What needs to be done: Set down the lines from the one containing "Model this scene" to the one containing "scn.view_settings.exposure = -0.12;", both lines included, exactly as they stand and with no other lines.

Dataset rows:
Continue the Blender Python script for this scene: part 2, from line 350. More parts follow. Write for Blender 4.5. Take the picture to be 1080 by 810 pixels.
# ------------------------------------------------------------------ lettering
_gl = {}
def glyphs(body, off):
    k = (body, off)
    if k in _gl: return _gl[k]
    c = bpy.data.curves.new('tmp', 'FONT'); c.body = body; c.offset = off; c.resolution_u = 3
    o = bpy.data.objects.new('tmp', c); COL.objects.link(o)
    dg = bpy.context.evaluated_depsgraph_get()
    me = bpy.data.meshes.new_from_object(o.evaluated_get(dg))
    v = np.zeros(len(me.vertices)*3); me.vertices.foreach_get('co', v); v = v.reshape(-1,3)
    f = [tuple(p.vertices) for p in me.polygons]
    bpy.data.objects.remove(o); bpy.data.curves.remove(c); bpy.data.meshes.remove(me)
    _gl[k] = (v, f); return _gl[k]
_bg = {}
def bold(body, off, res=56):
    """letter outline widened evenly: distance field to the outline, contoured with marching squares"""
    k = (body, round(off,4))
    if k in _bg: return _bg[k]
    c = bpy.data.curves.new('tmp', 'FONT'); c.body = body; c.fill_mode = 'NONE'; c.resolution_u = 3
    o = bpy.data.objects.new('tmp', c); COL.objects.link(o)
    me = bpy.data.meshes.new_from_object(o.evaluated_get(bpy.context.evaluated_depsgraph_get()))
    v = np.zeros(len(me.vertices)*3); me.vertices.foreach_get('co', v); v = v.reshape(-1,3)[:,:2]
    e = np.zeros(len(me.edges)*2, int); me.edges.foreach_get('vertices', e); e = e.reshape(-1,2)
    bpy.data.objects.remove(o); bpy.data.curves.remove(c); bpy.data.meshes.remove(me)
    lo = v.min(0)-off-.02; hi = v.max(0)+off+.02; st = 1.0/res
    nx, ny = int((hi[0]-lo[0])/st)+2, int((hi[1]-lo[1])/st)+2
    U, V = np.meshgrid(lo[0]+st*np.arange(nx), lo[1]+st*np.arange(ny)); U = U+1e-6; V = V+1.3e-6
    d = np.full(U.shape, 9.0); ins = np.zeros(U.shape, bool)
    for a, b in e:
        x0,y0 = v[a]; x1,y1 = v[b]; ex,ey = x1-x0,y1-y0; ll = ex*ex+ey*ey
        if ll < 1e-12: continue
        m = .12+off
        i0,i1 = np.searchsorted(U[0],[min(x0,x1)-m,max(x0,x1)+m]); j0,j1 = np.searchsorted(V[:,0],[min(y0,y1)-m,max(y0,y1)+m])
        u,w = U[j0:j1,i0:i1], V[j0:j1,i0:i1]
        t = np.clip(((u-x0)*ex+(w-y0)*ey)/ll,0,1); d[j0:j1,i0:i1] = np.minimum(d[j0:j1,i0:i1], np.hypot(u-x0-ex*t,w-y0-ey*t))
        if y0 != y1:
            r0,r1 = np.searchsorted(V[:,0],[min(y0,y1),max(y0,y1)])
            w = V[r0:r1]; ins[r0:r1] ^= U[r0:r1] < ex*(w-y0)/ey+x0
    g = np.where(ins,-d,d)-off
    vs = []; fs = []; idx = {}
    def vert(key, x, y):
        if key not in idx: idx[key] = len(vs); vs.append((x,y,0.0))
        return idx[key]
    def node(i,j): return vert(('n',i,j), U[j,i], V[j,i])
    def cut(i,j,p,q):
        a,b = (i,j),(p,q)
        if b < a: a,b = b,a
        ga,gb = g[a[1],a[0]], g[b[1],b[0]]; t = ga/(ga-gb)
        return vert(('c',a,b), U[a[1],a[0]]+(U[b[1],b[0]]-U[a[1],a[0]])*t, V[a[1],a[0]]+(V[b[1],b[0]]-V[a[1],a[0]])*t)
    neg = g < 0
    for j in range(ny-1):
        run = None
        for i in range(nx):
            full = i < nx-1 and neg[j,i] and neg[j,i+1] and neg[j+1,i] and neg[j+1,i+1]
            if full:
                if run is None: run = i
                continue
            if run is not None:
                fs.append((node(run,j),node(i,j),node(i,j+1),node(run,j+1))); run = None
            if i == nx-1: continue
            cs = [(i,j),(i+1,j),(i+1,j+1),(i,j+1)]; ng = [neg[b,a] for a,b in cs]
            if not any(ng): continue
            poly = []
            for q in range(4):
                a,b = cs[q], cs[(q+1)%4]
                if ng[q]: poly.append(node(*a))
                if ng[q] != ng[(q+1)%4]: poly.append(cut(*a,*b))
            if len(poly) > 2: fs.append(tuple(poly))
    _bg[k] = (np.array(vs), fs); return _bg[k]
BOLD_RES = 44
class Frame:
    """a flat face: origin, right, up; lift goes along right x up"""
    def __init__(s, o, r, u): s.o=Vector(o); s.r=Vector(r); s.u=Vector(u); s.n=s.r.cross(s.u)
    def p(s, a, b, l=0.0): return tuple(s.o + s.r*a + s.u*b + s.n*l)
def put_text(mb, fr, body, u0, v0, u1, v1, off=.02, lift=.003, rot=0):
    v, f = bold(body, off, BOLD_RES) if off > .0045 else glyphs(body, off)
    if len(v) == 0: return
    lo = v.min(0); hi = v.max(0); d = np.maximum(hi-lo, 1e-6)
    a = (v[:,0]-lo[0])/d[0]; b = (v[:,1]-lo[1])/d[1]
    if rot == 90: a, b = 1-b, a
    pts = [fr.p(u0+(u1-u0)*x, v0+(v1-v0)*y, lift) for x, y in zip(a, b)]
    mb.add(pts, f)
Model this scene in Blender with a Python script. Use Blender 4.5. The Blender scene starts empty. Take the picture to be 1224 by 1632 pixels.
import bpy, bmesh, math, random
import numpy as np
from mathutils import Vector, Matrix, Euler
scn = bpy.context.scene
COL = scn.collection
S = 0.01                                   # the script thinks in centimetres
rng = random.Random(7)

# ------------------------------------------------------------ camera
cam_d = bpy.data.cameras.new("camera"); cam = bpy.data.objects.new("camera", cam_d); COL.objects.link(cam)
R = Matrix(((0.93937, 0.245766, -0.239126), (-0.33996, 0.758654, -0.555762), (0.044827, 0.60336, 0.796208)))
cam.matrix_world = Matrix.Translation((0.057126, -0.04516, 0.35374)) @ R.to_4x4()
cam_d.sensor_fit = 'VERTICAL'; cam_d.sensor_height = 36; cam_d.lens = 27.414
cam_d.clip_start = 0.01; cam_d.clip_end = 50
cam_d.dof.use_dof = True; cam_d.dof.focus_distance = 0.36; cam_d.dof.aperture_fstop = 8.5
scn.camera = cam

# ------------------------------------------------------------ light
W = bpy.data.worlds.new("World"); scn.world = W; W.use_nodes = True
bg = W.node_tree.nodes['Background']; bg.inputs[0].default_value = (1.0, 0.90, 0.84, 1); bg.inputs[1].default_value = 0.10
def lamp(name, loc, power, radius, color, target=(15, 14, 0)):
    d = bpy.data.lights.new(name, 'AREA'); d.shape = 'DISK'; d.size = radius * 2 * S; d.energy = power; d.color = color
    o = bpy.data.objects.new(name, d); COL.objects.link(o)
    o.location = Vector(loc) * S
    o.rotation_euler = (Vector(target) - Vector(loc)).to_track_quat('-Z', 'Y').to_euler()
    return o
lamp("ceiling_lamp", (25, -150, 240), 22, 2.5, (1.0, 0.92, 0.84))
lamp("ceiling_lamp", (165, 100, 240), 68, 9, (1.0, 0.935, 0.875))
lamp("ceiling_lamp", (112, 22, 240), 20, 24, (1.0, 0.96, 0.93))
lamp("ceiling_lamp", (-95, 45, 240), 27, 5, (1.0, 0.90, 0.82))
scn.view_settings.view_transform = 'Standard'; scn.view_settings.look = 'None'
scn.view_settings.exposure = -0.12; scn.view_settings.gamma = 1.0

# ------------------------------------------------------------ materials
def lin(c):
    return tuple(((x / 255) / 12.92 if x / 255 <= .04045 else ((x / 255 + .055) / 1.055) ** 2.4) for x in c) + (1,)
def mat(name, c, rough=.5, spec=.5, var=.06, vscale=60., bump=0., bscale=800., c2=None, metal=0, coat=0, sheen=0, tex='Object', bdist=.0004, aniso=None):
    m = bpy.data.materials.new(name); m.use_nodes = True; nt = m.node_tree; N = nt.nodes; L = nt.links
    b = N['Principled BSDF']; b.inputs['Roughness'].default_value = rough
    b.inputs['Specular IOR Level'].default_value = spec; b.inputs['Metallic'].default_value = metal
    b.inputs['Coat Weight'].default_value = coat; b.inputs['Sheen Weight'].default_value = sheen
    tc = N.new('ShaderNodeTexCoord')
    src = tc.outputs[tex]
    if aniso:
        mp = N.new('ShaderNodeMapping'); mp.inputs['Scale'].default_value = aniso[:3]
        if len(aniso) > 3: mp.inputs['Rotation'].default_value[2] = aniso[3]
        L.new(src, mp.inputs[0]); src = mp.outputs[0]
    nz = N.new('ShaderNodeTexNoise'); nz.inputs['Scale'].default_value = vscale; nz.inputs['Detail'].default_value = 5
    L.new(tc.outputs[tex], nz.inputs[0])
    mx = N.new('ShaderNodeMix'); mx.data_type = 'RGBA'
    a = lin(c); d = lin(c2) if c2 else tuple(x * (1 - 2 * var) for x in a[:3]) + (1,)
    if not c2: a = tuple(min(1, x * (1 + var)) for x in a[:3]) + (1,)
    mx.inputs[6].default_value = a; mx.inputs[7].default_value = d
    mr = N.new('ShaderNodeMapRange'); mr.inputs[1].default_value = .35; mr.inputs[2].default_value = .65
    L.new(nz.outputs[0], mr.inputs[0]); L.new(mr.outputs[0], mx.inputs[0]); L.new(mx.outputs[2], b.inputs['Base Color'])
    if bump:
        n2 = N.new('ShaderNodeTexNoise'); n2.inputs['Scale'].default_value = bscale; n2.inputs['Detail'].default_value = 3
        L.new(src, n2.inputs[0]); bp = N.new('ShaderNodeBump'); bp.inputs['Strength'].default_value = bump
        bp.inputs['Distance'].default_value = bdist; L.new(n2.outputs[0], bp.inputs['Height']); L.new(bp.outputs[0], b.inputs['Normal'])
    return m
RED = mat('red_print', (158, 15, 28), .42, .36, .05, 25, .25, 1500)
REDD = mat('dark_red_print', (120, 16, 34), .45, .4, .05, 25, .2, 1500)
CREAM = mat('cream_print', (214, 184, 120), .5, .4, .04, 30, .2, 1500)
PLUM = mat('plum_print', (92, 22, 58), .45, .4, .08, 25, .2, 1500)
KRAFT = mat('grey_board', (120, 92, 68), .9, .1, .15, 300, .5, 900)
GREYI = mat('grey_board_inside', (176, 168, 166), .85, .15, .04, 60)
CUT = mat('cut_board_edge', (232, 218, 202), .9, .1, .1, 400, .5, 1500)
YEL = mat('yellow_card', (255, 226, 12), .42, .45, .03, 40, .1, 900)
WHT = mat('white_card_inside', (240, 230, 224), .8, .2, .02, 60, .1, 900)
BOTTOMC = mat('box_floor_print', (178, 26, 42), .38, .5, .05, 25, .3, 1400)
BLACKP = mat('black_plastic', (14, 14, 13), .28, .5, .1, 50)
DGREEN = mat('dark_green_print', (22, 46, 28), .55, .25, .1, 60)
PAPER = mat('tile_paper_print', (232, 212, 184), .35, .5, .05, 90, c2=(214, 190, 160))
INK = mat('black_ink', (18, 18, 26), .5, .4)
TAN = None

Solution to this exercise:
Model this scene in Blender with a Python script. Use Blender 4.5. The Blender scene starts empty. Take the picture to be 1224 by 1632 pixels.
import bpy, bmesh, math, random
import numpy as np
from mathutils import Vector, Matrix, Euler
scn = bpy.context.scene
COL = scn.collection
S = 0.01                                   # the script thinks in centimetres
rng = random.Random(7)

# ------------------------------------------------------------ camera
cam_d = bpy.data.cameras.new("camera"); cam = bpy.data.objects.new("camera", cam_d); COL.objects.link(cam)
R = Matrix(((0.93937, 0.245766, -0.239126), (-0.33996, 0.758654, -0.555762), (0.044827, 0.60336, 0.796208)))
cam.matrix_world = Matrix.Translation((0.057126, -0.04516, 0.35374)) @ R.to_4x4()
cam_d.sensor_fit = 'VERTICAL'; cam_d.sensor_height = 36; cam_d.lens = 27.414
cam_d.clip_start = 0.01; cam_d.clip_end = 50
cam_d.dof.use_dof = True; cam_d.dof.focus_distance = 0.36; cam_d.dof.aperture_fstop = 8.5
scn.camera = cam

# ------------------------------------------------------------ light
W = bpy.data.worlds.new("World"); scn.world = W; W.use_nodes = True
bg = W.node_tree.nodes['Background']; bg.inputs[0].default_value = (1.0, 0.90, 0.84, 1); bg.inputs[1].default_value = 0.10
def lamp(name, loc, power, radius, color, target=(15, 14, 0)):
    d = bpy.data.lights.new(name, 'AREA'); d.shape = 'DISK'; d.size = radius * 2 * S; d.energy = power; d.color = color
    o = bpy.data.objects.new(name, d); COL.objects.link(o)
    o.location = Vector(loc) * S
    o.rotation_euler = (Vector(target) - Vector(loc)).to_track_quat('-Z', 'Y').to_euler()
    return o
lamp("ceiling_lamp", (25, -150, 240), 22, 2.5, (1.0, 0.92, 0.84))
lamp("ceiling_lamp", (165, 100, 240), 68, 9, (1.0, 0.935, 0.875))
lamp("ceiling_lamp", (112, 22, 240), 20, 24, (1.0, 0.96, 0.93))
lamp("ceiling_lamp", (-95, 45, 240), 27, 5, (1.0, 0.90, 0.82))
scn.view_settings.view_transform = 'Standard'; scn.view_settings.look = 'None'
scn.view_settings.exposure = -0.12; scn.view_settings.gamma = 1.0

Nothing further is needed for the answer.